Zabiegana księżna Cambridge wciąż nie zwalnia tempa i dalej sumiennie wywiązuje się ze swoich książęcych obowiązków. W środę jak co roku w pałacu Buckingham odbyło się jedno z najważniejszych wydarzeń - spotkanie dyplomatyczne połączone z wystawnym przyjęciem, na których obecnych było kilku członków rodziny królewskiej. Tego wieczoru 37-latka miała na sobie elegancką, czarną suknię Alexandra McQueena z długimi rękawami i fantazyjnie wyciętym dekoltem, który "udekorowała" drogocennym, diamentowym naszyjnikiem.

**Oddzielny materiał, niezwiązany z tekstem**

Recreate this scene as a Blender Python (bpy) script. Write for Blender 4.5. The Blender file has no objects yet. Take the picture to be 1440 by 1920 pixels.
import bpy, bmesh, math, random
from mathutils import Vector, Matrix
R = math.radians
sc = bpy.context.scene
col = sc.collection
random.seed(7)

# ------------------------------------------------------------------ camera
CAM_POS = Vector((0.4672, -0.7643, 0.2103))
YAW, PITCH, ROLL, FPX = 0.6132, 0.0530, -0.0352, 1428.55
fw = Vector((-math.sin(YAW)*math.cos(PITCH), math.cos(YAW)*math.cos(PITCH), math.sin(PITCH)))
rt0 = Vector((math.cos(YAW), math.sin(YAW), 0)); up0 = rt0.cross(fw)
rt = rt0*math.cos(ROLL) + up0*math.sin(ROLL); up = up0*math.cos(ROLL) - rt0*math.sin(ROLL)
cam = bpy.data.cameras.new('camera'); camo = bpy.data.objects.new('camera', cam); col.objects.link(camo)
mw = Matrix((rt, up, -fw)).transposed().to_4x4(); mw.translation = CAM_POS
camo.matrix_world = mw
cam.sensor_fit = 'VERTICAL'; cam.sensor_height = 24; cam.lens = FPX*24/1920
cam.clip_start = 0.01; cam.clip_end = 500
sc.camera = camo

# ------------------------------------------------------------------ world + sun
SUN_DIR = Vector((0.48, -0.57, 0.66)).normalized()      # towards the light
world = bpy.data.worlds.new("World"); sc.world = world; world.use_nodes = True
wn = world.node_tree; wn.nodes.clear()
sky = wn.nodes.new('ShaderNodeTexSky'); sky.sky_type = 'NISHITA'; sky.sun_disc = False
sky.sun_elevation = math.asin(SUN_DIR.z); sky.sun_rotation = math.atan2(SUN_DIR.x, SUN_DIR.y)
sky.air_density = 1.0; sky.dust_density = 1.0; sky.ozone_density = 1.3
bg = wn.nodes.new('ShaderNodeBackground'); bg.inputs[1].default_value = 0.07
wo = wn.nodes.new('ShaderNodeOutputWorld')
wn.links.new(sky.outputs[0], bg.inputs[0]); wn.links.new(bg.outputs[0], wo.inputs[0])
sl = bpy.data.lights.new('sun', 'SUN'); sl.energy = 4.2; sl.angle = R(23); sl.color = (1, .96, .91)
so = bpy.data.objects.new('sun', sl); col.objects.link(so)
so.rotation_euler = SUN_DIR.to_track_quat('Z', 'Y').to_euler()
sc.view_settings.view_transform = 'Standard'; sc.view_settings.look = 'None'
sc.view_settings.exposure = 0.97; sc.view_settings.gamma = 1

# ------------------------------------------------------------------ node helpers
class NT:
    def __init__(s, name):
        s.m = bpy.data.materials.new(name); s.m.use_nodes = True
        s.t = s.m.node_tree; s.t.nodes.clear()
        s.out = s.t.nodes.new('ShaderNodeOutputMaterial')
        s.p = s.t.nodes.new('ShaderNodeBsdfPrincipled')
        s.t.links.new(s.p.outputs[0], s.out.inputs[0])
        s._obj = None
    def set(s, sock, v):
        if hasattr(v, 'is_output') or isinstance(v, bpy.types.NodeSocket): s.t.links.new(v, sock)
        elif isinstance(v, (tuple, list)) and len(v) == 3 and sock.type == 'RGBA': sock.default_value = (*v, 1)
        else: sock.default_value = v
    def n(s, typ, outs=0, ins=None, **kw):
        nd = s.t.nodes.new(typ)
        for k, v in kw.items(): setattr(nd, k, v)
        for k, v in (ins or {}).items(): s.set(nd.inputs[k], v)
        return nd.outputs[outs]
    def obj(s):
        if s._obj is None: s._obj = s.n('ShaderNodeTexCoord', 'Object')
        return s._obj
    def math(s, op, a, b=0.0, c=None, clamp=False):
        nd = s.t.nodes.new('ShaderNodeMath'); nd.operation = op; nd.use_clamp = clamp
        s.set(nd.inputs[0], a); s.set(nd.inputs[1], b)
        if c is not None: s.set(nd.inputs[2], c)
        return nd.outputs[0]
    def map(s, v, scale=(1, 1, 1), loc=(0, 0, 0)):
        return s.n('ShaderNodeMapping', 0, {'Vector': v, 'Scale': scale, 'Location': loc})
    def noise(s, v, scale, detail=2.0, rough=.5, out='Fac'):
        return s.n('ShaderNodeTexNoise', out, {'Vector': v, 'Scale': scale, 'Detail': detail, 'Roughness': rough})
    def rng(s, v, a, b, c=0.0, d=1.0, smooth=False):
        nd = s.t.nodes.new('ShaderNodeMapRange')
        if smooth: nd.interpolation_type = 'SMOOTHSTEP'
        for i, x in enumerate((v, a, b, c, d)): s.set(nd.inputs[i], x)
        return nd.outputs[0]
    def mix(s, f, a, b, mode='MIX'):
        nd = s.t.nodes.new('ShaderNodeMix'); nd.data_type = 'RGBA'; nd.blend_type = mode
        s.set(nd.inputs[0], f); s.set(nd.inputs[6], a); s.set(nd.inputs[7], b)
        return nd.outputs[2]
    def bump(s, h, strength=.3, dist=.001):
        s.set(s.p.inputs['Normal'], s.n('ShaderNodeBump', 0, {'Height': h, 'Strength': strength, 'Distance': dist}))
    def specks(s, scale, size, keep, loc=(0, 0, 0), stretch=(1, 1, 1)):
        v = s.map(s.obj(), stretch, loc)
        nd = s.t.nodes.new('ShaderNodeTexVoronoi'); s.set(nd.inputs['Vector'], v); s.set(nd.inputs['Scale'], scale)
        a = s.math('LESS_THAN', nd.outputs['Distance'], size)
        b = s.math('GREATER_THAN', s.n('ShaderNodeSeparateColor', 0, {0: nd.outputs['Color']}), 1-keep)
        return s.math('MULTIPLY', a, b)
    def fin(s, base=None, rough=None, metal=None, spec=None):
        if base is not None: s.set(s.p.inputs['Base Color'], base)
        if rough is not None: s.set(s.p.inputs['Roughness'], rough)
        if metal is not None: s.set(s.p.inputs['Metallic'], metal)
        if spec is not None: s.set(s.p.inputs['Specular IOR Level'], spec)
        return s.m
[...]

Tym, co zwróciło największą uwagę obecnych na balu gości, była wysadzana kamieniami tiara księżnej Diany, którą Kate włożyła specjalnie na tę okazję. Ponoć tiara była ulubioną ozdobą matki Williama, a członkinie rodziny królewskiej noszą ją jedynie w wyjątkowych okolicznościach, aby okazać szacunek zaproszonym gościom. Wisienką na torcie był Wielki Krzyż Damy Królewskiego Orderu Wiktoriańskiego na piersi Brytyjki, którym w kwietniu odznaczyła ją Elżbieta we własnej osobie.